Chuu-Lian Terng is a Taiwanese-American mathematician. She received her B.S. from National Taiwan University in 1971 and her Ph.D. from Brandeis University in 1976 under the supervision of Richard Palais, whom she later married. She is currently a professor at University of California at Irvine.
She was a professor at Northeastern University for many years. Before joining Northeastern, she spent two years at the University of California, Berkeley and four years at Princeton University. She also spent two years at the Institute for Advanced Study in Princeton and two years at the Max-Planck Institute in Bonn, Germany.
In 1999, her Association for Women in Mathematics Falconer lecture citation reads:
Her early research concerned the classification of natural vector bundles and natural differential operators between them. She then became interested in submanifold geometry. Her main contributions are developing a structure theory for isoparametric submanifolds in Rn and constructing soliton equations from special submanifolds.
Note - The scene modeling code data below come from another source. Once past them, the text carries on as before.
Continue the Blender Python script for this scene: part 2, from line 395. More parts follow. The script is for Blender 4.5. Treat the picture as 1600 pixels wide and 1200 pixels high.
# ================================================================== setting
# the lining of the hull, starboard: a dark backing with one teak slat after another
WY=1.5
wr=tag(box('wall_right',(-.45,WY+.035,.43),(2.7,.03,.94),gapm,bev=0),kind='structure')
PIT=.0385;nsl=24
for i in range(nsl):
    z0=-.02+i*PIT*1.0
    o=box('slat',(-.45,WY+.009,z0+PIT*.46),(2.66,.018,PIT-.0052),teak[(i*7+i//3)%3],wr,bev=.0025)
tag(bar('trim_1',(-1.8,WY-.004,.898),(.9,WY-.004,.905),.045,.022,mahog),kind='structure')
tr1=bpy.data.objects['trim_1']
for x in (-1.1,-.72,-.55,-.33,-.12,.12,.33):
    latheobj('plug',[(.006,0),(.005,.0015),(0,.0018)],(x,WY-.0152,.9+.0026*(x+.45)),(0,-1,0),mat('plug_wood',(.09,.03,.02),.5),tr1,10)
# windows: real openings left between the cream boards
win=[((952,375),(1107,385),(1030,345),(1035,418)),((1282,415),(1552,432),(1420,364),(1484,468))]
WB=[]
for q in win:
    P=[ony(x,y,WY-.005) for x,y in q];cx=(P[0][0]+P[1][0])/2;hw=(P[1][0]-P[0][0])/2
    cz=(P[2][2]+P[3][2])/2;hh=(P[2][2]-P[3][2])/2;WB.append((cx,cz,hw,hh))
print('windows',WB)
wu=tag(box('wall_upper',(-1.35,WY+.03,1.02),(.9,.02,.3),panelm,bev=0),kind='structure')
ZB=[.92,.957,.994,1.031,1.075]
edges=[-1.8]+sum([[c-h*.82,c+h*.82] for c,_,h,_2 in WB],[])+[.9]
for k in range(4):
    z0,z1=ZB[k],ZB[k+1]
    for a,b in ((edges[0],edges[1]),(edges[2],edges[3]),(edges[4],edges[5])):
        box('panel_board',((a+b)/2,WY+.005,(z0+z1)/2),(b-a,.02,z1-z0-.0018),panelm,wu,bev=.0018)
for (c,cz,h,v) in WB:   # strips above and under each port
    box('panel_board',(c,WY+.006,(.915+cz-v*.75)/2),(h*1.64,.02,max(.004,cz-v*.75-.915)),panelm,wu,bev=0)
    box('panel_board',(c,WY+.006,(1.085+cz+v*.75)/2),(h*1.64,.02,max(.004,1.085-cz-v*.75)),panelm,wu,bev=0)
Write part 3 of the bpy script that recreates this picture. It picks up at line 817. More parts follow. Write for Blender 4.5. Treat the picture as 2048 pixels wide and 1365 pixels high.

Recently, Terng and Karen Uhlenbeck have developed a general approach to integrable PDEs that explains their hidden symmetries in terms of loop group actions. She is co-author of the book Submanifold Geometry and Critical Point Theory and an editor of the Journal of Differential Geometry survey volume 4 on "Integrable systems".
Professor Terng served as President of the Association for Women in Mathematics from 1995 to 1997 and as Member-at-Large of the Council of the American Mathematical Society from 1989 to 1992. She is currently on the Advisory Board of the National Center for Theoretical Sciences in Taiwan, the Steering Committee of the Institute for Advanced Study Park City Summer Institute, and the Editorial Board of the Transactions of the AMS.

Honors

With
Sun-Yung Alice Chang, Fan Chung, Winnie Li, Jang-Mei Wu, and Mei-Chi Shaw,
Terng is one of a group of six women mathematicians from National Taiwan University called by Shiing-Shen Chern "a miracle in Chinese history; the glory of the Chinese people".